According to a league source, the defense worked fewer practice repetitions than a typical defensive unit would during workouts last season as the Bears focused more on the offensive side of the ball. So even some of the finer details, such as how the Bears practice on defense are expected to change, along with the scheme and all the expected roster additions.

“What we're doing is we're looking at the existing scheme and going through the process of putting a system of football together to accommodate the players that we have when we get going, and we're not going to know who those players are for quite some time,” Trestman said. “So to lock ourselves in and be so narrow-minded that ‘this is what we're going to be’ when we don't have the players to get it done would be, to me, not very good time on task.

"We said it last year, [when the question was asked of] what kind of offense [the Bears would be in 2013]. We didn't know what kind of offense we were going to be, we're going to put a system in place to accommodate the players that Phil [Emery] gives us and that we decide are going to be on our football team, and that's certainly the case defensively as well.

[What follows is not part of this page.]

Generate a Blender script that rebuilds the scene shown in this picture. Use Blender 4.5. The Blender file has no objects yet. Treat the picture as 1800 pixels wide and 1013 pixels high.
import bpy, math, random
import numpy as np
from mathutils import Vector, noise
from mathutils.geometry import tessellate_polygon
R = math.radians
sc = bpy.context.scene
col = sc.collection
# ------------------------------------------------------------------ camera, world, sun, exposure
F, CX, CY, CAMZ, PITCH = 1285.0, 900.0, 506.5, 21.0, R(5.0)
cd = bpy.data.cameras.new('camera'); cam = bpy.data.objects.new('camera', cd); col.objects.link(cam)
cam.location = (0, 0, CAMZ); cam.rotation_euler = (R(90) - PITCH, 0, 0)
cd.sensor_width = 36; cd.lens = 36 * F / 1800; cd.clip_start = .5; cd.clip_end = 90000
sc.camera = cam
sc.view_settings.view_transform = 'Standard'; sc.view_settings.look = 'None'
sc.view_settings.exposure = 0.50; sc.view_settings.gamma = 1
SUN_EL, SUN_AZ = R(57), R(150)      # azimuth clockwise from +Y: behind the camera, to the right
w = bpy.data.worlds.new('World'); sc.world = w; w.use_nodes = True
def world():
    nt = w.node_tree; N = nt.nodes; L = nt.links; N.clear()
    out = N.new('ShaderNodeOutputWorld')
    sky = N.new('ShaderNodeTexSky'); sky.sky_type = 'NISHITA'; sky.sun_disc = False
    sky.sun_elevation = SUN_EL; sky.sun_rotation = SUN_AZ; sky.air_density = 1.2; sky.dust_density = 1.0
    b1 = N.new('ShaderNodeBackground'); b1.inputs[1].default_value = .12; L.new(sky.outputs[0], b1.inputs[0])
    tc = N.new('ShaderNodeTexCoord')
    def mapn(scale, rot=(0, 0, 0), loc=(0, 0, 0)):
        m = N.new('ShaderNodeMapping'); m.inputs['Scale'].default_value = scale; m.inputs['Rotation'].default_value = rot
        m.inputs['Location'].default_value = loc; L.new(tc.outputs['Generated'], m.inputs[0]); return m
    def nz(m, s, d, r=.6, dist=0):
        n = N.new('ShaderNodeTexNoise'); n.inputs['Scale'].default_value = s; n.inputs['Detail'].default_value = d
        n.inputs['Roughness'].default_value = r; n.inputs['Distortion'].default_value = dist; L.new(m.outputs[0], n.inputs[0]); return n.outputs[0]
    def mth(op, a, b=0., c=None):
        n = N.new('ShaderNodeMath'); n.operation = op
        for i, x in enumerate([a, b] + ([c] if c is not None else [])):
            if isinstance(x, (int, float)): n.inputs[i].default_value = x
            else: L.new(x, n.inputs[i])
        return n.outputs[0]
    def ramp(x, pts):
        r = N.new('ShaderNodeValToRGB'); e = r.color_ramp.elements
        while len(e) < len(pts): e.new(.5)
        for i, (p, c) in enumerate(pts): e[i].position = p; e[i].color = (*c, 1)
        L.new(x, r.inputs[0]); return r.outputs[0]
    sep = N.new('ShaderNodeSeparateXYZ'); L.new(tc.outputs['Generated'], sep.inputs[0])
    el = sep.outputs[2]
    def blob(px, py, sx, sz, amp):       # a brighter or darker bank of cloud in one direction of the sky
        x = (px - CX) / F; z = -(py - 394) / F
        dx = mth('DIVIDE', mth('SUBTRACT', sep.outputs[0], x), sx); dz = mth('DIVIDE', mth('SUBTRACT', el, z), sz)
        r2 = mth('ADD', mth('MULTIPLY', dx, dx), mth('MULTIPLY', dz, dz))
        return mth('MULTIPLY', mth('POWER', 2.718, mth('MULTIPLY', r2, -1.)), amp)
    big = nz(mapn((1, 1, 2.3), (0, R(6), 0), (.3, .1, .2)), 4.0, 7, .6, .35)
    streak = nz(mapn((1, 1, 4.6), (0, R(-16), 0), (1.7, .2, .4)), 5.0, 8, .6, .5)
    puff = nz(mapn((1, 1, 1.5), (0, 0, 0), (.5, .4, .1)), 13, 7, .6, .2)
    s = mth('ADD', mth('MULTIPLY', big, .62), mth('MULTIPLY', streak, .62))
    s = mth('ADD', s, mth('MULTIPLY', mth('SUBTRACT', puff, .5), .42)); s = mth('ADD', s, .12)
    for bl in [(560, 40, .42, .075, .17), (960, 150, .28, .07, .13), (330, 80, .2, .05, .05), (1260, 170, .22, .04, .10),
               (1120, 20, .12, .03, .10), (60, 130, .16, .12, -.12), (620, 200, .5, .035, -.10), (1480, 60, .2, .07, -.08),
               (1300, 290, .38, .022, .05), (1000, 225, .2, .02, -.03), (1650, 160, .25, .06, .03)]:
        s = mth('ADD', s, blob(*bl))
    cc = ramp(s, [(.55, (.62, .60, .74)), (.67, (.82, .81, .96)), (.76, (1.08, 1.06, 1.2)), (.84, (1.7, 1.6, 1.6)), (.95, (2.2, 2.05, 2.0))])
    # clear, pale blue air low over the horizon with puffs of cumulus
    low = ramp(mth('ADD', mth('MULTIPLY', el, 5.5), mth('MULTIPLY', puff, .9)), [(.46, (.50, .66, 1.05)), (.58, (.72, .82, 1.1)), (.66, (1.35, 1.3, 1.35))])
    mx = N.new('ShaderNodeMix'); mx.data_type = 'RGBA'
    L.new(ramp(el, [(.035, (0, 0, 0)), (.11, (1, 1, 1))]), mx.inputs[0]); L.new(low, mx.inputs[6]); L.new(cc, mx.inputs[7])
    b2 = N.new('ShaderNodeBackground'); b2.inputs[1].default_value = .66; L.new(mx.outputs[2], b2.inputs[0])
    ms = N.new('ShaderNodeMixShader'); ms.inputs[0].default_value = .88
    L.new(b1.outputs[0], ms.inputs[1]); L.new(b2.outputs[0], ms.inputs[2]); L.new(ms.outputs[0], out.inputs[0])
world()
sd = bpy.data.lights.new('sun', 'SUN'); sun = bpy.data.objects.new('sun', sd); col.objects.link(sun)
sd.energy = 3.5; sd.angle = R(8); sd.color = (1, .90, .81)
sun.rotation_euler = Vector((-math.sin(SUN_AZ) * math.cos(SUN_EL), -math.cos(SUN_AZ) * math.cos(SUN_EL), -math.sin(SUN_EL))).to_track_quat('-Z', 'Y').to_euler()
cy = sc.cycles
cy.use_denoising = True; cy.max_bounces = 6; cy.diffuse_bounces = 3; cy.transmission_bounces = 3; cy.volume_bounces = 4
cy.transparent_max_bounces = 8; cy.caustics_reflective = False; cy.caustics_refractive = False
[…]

To lock in and say ‘this is what we're going to be’ wouldn't be fair at this point in time. It's a process, just like the evaluation of bringing players in and letting players move on. I'll circle back to the point I made, last year there were 10 guys on offense we didn't know we were going to have. But we were putting in a system of offensive football together to accommodate who we had at that time, and that's exactly the same process we have to go through defensively.”

Chances are good it yields similar results, too.